I'm not saying you don't raise valid questions about the nature of advertising and it's effects on our brains and society as a whole. I think they are important things to keep in mind and do understand that many advertisers in my personal experience (and me!) do think about such things. It's not all evil geniuses trying to bilk every last penny out of consumers - although those people certainly do exist.
The point I'm very slowly getting to is that even if all user tracking disappeared overnight, advertising would still exist and all the issues you mention would still exist - it's just now you'd see a lot more of it for stuff you really don't care about. Also it's been a long-standing open secret in the industry that micro-targetted advertising just.. isn't that useful. It's nice to be able to make sure your ads for beer don't get shown to people who don't drink, or that your great new razor design isn't promoted to beard fans. But generally the ad networks offer far more detail than most serious advertisers care about.
I don't for a second disagree that Cambridge Analytica was a complete shitshow and should have been illegal but the law was way behind where it should have been. I'm not for totally unregulated advertising industry (or most other industries) by any means. I just don't think the current situation is all that bad. I mean sure, it would be nice to see fewer adverts and the ones I do see be better. Obviously things could be better. Things can always be better. But I'm not losing any sleep over tracking cookies or browser fingerprinting or anything like that.
Thanks for your perspective especially when you have experience inside and around the industries that we're discussing. I don't mean to build it into a conspiracy of everyone is evil genius...
Thanks for your perspective especially when you have experience inside and around the industries that we're discussing. I don't mean to build it into a conspiracy of everyone is evil genius puppeteers and we're all just the puppets, but the reality as I see it is that there is a unified interest, money, that creates a collective force behind the actions that gives it incredible effectiveness. Now there's a variety of metrics that are used to determine how to get that money or what is bringing in money and that can create differences in approach, but the interest is there all the same.
I'll clarify a few key things that I couldn't before because I didn't want to get too into the weeds with the idea I was discussing.

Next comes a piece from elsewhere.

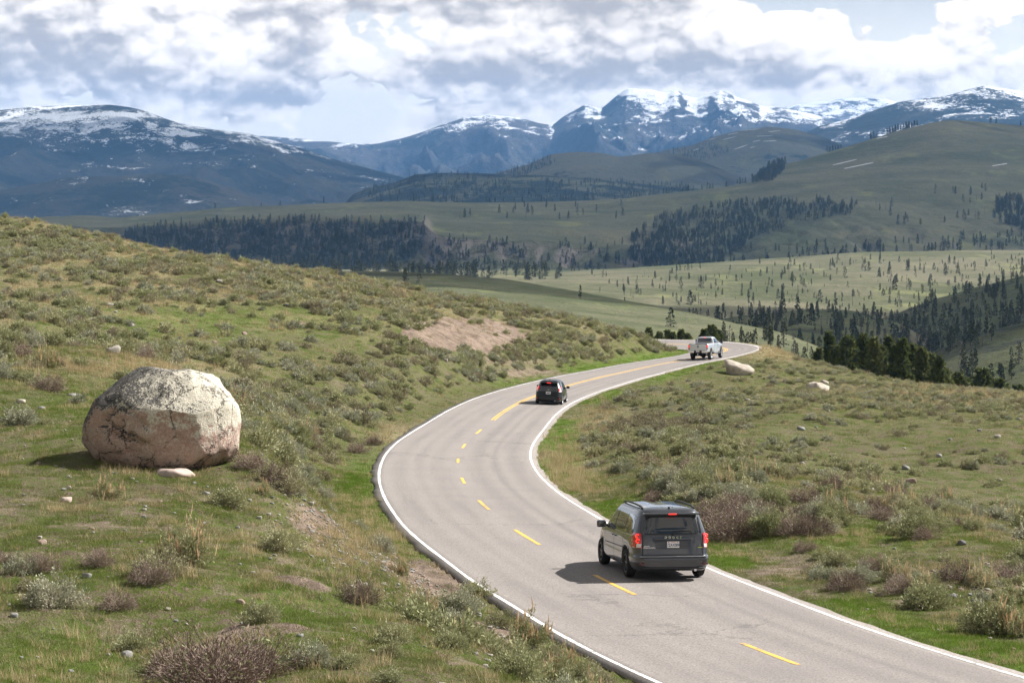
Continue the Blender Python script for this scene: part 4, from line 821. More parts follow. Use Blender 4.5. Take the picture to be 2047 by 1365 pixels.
put_rock(1635, 782, 54, 21, M_ROCK, 'low pale rock on the right slope with a smaller one behind', seed=11)
put_rock(1649, 771, 17, 15, M_ROCK, 'small round pale rock just behind the low rock on the right slope', seed=12)
put_rock(574, 613, 17, 8, M_DSTONE, 'small dark rock alone on the green part of the left hillside', seed=13, sub=3)
put_rock(1924, 1089, 17, 13, M_DSTONE, 'dark stone on the grass near the right edge of the photo', seed=14, sub=3)
put_rock(1952, 1213, 30, 21, M_DSTONE, 'dark brown rock in the bare soil on the right verge', seed=15, sub=3)
put_rock(1903, 1196, 26, 13, M_DSTONE, 'flat grey-blue rock left of the dark brown rock on the right verge', seed=16, sub=3)
put_rock(41, 806, 22, 10, M_ROCK, 'whitish stone in the grass left of the huge boulder', seed=17, sub=3)
put_rock(83, 819, 18, 9, M_STONE, 'grey stone just right of the whitish one left of the boulder', seed=18, sub=3)
put_rock(145, 794, 30, 9, M_STONE, 'low tan rock behind the left end of the huge boulder', seed=19, sub=3)
put_rock(137, 978, 10, 10, M_ROCK, 'small white stone below the left end of the boulder', seed=20, sub=3)
put_rock(130, 1005, 26, 14, M_PINK, 'brownish flat stone below the left end of the boulder', seed=21, sub=3)
put_rock(235, 670, 16, 8, M_ROCK, 'pale stone among the sagebrush above the boulder', seed=22, sub=3)
put_rock(182, 642, 16, 8, M_ROCK, 'pale stone highest up in the sagebrush above the boulder', seed=23, sub=3)
put_rock(1808, 898, 8, 5, M_ROCK, 'tiny whitish stone alone above the middle of the right field', seed=25, sub=3)
put_rock(1877, 914, 14, 11, M_STONE, 'grey round stone in the middle of the right field', seed=24, sub=3)
M_STONE2 = mat('tan_field_stone', (0.30, 0.275, 0.235), .9, vary=.25, vscale=5, spec=.2); M_PINK2 = mat('brown_field_stone', (0.27, 0.20, 0.165), .9, vary=.25, vscale=5, spec=.2)
STONE_ME = [rock_mesh('field_stone', 40 + k, rand_planes(40 + k, 1, .9, .55, 10), 3, [M_STONE2, M_STONE, M_PINK2][k % 3], .08, 12, 1.2) for k in range(5)]
def stones(n, box, label, group, s0=.06, s1=.16):
    k = 0
    while k < n:
        px, py = random.uniform(box[0], box[2]), random.uniform(box[1], box[3]); p = on_ground(px, py)
        if p is None: k += 1; continue
        if abs(road_dist([p[0]], [p[1]])[0][0]) < 4.3: continue
        o = bpy.data.objects.new('field_stone', random.choice(STONE_ME)); COL.objects.link(o); s = random.uniform(s0, s1) * random.uniform(.7, 1.2)
        o.scale = (s, s, s); o.location = (p[0], p[1], p[2] + s * .25); o.rotation_euler = (random.uniform(-.3, .3), random.uniform(-.3, .3), random.uniform(0, 6)); tag(o, label, 'stone', group); k += 1
stones(30, (1480, 800, 2045, 1060), 'small pale stone lying on the open grassy field right of the road', 'stones on the right field', .10, .24)
stones(16, (5, 960, 640, 1340), 'small grey stone in the short grass of the near left bank', 'stones on the near left bank', .04, .10)
stones(26, (200, 560, 980, 780), 'small pale stone on the green hillside left of the road', 'stones on the left hillside', .12, .28)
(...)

So just to be clear, the people who make adverts are generally not the people who deliver adverts. Google (and FB and so on) don't make adverts, they have a huge network of eyeballs which people who do make adverts can buy access to - and it's entirely one-way, advertisers don't get to learn anything about users at an individual level.
While I believe I understand this, and I'm sure I don't understand the full technical aspects of it as I don't work in that realm, it's a rather superfluous distinction in some ways because again, the interests are aligned between the people delivering the adverts and the people who make the adverts. The fact that the delivery networks and trackers are the gatekeepers of the data doesn't mean they aren't able to accomplish similar results as if they had given the data over to those who make the adverts, the gatekeepers are just protecting their own interests by keeping it to themselves. If they handed the data over to the ad creators, what might we see? They'd just create categories and group those people together based on data that allows them to target their advertising, which is exactly what the delivery networks are doing for them but this way they get to keep being the middleman in perpetuity rather than being the middle-man once by selling the data one time.
It's not as though the delivery networks interests are to enrich my life by only delivering content to me that would achieve that while the ad creators are interested in money, because in that fictional scenario the distinction between the functions of the two and what data they have would matter. But because they have the same interests, the distinctions don't really matter, the result ends up being the same to me, it's multiple people who want my attention and money. The person who makes the tracking code or the marketing materials or commercials has a boss, and their boss has a boss, and they all probably have metrics or different things they need to achieve to tell each of their bosses that they're doing a job that they should get continue to get paid for, and all of those are driven top-down by the unified interest of money. I'm not even trying to make it sound evil or a matter of morality, I want money, I don't think it inherently makes me an immoral person, I'm just trying to be matter of fact about it in terms of how things operate. It's true for practically all jobs obviously, not just marketing or advertising, I'm as guilty as the next person in terms of having walked into a building with a logo on it and to some extent setting aside my own personal beliefs and interests, worked for others and their interests because that was the job I was hired for. I'm not going to keep a job very long if I tell every customer they don't really need X product or Y service that the company I'm working for is offering. I'm also not the money bilker trying to get every last penny out of someone (and I've never really been in sales but I've often been in positions where I've talked to customers about products and services), but at the same time it made me part of the unified interest of money all the same.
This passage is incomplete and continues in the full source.